More cities in the U.S. are establishing schemes to recycle Christmas lights, with towns organizing drop-off points for handing in old lights.
As of December 2019, most scrap metal recycling centers will purchase traditional incandescent Christmas lights for between $0.10/lb - $0.20/lb. This scrap value is primarily derived from the recycling value of the copper found inside the wire, and to a lesser degree, other metals and alloys. As an example, a standard 20-ft strand of modern incandescent Christmas lights weighing about 0.72 lbs was found to have less than 20% recoverable copper by weight.
Installing holiday lighting may be a safety hazard when incorrectly connecting several strands of lights, repeatedly using the same extension cords or using an unsafe ladder during the installation process.
Christmas light sculptures
Christmas light sculptures — also called motifs — are used as Christmas decorations and for other holidays. Originally, these were large wireframe metalwork pieces made for public displays, such as for a municipal government to place on utility poles, and shopping centers to place on lampposts. Since the 1990s, these are also made in small plastic home versions that can be hung in a window or on a door or wall. Framed motifs can be lit using mini lights or ropelight, and larger scale motifs and sculptures may use C7 bulbs.
Light sculptures can be either flat — most common — or three-dimensional. Flat sculptures are the motifs and are often on metal frames, but garland can also be attached to outdoor motifs. Indoor motifs often have a multicolored plastic backing sheet, sometimes holographic. 3D sculptures include deer or reindeer — even moose — in various positions and with or without antlers, often with a motor to move the head up and down or side to side as if grazing. These and other 3D displays may be bare-frame, or be covered with garland, looped and woven transparent plastic cord or acrylic, or natural or goldtone-painted vines. Snowflakes are a popular design for municipal displays, so as not to be misconstrued as a government endorsement of religion, or so they can be left up all winter.
Some places make huge displays of these during December, such as Callaway Gardens, Life University and Lake Lanier Islands in the U.S. state of Georgia. In east Tennessee, the cities of Chattanooga, Sevierville, Pigeon Forge and Gatlinburg have light sculptures up all winter.

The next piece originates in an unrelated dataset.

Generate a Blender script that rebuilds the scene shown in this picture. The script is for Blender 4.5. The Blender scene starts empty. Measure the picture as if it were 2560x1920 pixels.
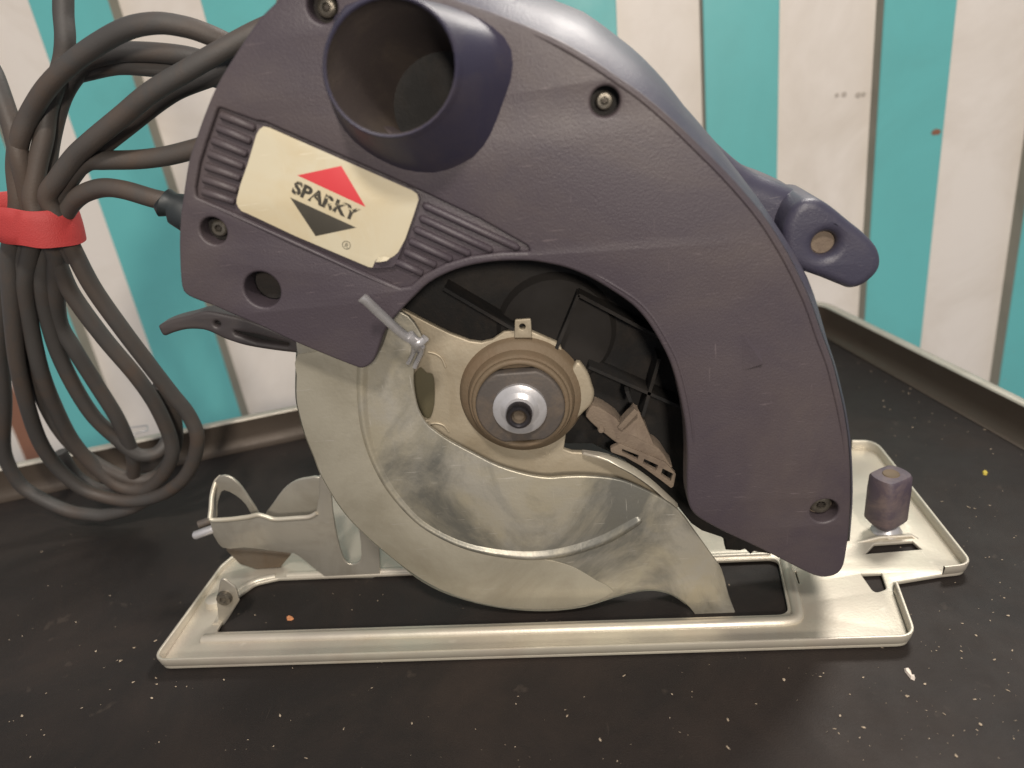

Gatlinburg also has custom ones for Valentine's Day and St. Patrick's Day, while Pigeon Forge puts flowers on its tall lampposts for spring, and for winter has a steamboat and the famous picture of U.S. Marines “Raising the Flag on Iwo Jima,” in addition to the city's historic Old Mill.
Some sculptures have microcontrollers that sequence circuits of lights, so that the object appears to be in motion. This is used for things such as snowflakes falling, Santa Claus waving, a peace dove flapping its wings or train wheels rolling.